I've found both of these articles to be quite resonant and enjoyed them both greatly. I generally agree with the sentiments whole-heartedly, finding the tension and drama in a game is reduced when you have as many "do overs" as you want. Sure, some might say that the player can always opt not to use the quicksave, but when the option is there, saying no is really, really difficult. Upon completing both of these articles, I find myself agreeing that a less flexible save system would usually improve gameplay.

But then I remember playing FarCry. The original release of FarCry had only a checkpoint save system. For the majority of the game, this was fine, it heightened tension, etc. It led to a few annoying replays, but nothing I couldn't handle. Then came the very final area of the game. It was the part set into the volcano caldera, filled with those hulking, nearly unkillable giant baddies. Just before this area, you were able to get loaded to bear at a armory, so one couldn't have been more prepared. The areas was quite large, the enemies quite plentiful and you had to kill every last one before you could continue (IIRC).

I played that area for something like six or seven hours straight, dying time after time after time. Near the end, I was nearly blind with rage and frustration. It wasn't fun, it wasn't challenging, it wasn't tense. It was insulting. But I'd spent some 20+ hours getting to that point, so I didn't want to just stop so close to the end. I swore that as soon as I finished the game, I'd uninstall it and never play it again.

And that's exactly what happened. I finally gave up that night (it was probably closer to dawn), but after about three more hours the next morning, I finished that area and the game, watched the ending and uninstalled the game forever. What had been a relatively impressive game up to that point was completely and utterly ruined.

I think this is the danger that many developers face when choosing their save system. Providing an unlimited quicksave might slightly annoy a few people, but nobody is really going to take major issue with it. The converse is not true, however. Forcing players to perform the same task over and over and over can quickly build frustration and hostility, which really shouldn't be what the developers are going for. A overly flexible save system isn't going to harm your game much (if at all), but an overly rigid one could very well kill it.

Maybe the problem is that we're looking for a "one size fits all" solution that doesn't really exist.
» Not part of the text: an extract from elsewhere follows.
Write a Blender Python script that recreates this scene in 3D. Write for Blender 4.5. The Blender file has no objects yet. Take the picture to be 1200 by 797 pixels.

I can't imagine many people think Resident Evil would have been a better, more terrifying game if you could save whenever you wanted. But FarCry, for example, could have been redeemed for me if they have offered in-game saves or more prolific checkpoints. Maybe the save/death mechanism needs to be more strongly examined as a design feature, especially in terms of the effects it will have upon gameplay. But what's for sure is I still haven't touched FarCry since, and probably never will.

Diablo 2 in Hardcore mode FTW

To hell with the Game Over screen. Its only use is that of artificial game lengthening. It's a rustic artefact of the coin-guzzling arcade games of yore, and it deserves to be dead.

Personally I stopped playing Bioshock because there was no threat in death nor challenge in life. I can't find any sense of achievement in that! I literally put down the game and went and played outside.